-- Exercise prompt --
Retype each line of the material exactly, please, skipping any picture in it.
________________________
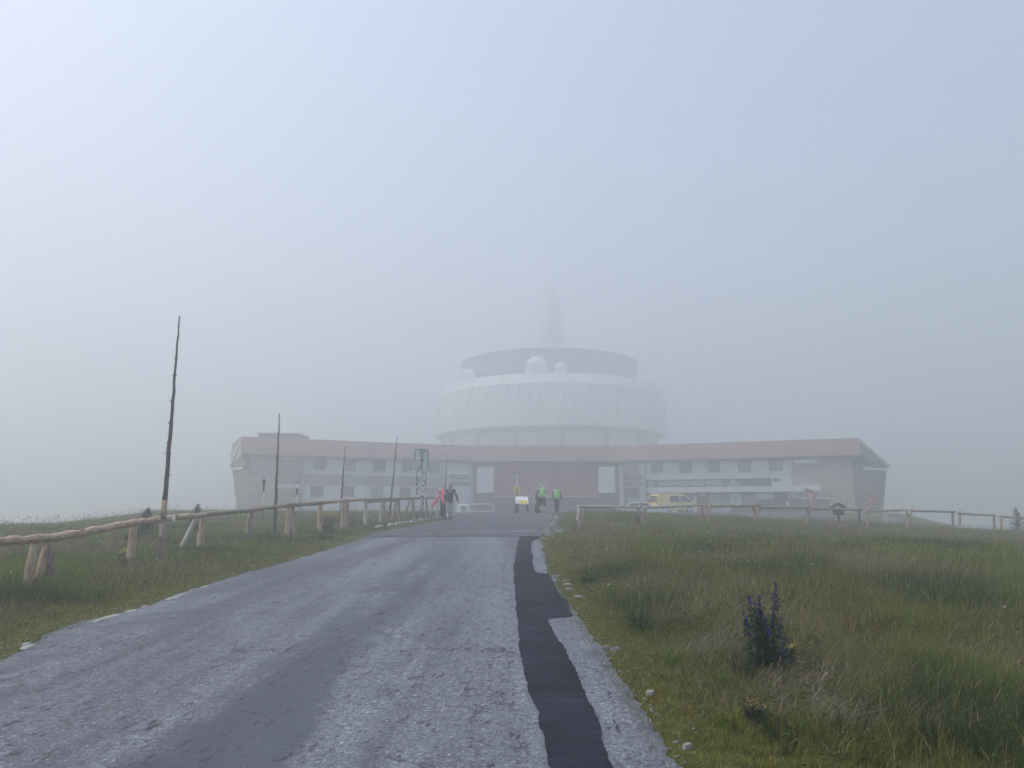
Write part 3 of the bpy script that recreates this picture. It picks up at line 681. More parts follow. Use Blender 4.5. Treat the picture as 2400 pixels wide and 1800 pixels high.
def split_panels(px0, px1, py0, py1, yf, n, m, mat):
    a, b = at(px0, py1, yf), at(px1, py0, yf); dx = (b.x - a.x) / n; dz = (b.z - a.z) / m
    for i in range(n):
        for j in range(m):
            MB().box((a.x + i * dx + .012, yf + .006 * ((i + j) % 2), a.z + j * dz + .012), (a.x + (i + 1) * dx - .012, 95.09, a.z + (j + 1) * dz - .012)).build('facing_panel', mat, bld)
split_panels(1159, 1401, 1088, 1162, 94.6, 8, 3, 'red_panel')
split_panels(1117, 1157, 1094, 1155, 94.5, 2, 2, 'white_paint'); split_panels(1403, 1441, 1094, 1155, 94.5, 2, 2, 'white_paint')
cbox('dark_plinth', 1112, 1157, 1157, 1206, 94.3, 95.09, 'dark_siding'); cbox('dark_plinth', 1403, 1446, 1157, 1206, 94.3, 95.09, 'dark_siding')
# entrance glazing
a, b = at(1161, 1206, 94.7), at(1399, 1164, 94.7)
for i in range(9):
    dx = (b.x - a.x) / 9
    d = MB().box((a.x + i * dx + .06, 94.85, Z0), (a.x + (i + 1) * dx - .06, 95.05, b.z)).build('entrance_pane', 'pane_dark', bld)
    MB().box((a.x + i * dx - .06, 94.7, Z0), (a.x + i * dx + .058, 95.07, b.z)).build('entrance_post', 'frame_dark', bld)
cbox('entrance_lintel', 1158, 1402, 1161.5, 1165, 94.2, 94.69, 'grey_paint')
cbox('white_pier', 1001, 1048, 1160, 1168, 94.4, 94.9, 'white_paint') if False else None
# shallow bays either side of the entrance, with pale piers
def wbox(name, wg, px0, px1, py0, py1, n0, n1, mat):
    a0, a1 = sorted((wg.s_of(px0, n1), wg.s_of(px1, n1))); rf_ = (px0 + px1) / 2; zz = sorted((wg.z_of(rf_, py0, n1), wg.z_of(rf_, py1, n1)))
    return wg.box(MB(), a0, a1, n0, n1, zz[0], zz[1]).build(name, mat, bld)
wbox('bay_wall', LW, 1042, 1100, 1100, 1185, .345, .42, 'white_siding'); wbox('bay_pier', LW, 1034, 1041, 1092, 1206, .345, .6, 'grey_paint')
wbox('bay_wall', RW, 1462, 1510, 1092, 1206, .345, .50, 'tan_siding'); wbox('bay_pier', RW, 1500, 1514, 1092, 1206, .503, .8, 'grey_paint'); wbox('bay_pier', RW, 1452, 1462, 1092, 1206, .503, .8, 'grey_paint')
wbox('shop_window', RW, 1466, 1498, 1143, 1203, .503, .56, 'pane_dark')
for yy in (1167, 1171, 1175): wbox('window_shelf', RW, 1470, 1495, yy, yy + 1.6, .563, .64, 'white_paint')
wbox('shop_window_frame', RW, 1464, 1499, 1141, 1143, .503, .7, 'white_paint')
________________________
-- Answer for the task --
Write part 3 of the bpy script that recreates this picture. It picks up at line 681. More parts follow. Use Blender 4.5. Treat the picture as 2400 pixels wide and 1800 pixels high.
def split_panels(px0, px1, py0, py1, yf, n, m, mat):
    a, b = at(px0, py1, yf), at(px1, py0, yf); dx = (b.x - a.x) / n; dz = (b.z - a.z) / m
    for i in range(n):
        for j in range(m):
            MB().box((a.x + i * dx + .012, yf + .006 * ((i + j) % 2), a.z + j * dz + .012), (a.x + (i + 1) * dx - .012, 95.09, a.z + (j + 1) * dz - .012)).build('facing_panel', mat, bld)
split_panels(1159, 1401, 1088, 1162, 94.6, 8, 3, 'red_panel')
split_panels(1117, 1157, 1094, 1155, 94.5, 2, 2, 'white_paint'); split_panels(1403, 1441, 1094, 1155, 94.5, 2, 2, 'white_paint')
cbox('dark_plinth', 1112, 1157, 1157, 1206, 94.3, 95.09, 'dark_siding'); cbox('dark_plinth', 1403, 1446, 1157, 1206, 94.3, 95.09, 'dark_siding')
# entrance glazing
a, b = at(1161, 1206, 94.7), at(1399, 1164, 94.7)
for i in range(9):
    dx = (b.x - a.x) / 9
    d = MB().box((a.x + i * dx + .06, 94.85, Z0), (a.x + (i + 1) * dx - .06, 95.05, b.z)).build('entrance_pane', 'pane_dark', bld)
    MB().box((a.x + i * dx - .06, 94.7, Z0), (a.x + i * dx + .058, 95.07, b.z)).build('entrance_post', 'frame_dark', bld)
cbox('entrance_lintel', 1158, 1402, 1161.5, 1165, 94.2, 94.69, 'grey_paint')
cbox('white_pier', 1001, 1048, 1160, 1168, 94.4, 94.9, 'white_paint') if False else None
# shallow bays either side of the entrance, with pale piers
def wbox(name, wg, px0, px1, py0, py1, n0, n1, mat):
    a0, a1 = sorted((wg.s_of(px0, n1), wg.s_of(px1, n1))); rf_ = (px0 + px1) / 2; zz = sorted((wg.z_of(rf_, py0, n1), wg.z_of(rf_, py1, n1)))
    return wg.box(MB(), a0, a1, n0, n1, zz[0], zz[1]).build(name, mat, bld)
wbox('bay_wall', LW, 1042, 1100, 1100, 1185, .345, .42, 'white_siding'); wbox('bay_pier', LW, 1034, 1041, 1092, 1206, .345, .6, 'grey_paint')
wbox('bay_wall', RW, 1462, 1510, 1092, 1206, .345, .50, 'tan_siding'); wbox('bay_pier', RW, 1500, 1514, 1092, 1206, .503, .8, 'grey_paint'); wbox('bay_pier', RW, 1452, 1462, 1092, 1206, .503, .8, 'grey_paint')
wbox('shop_window', RW, 1466, 1498, 1143, 1203, .503, .56, 'pane_dark')
for yy in (1167, 1171, 1175): wbox('window_shelf', RW, 1470, 1495, yy, yy + 1.6, .563, .64, 'white_paint')
wbox('shop_window_frame', RW, 1464, 1499, 1141, 1143, .503, .7, 'white_paint')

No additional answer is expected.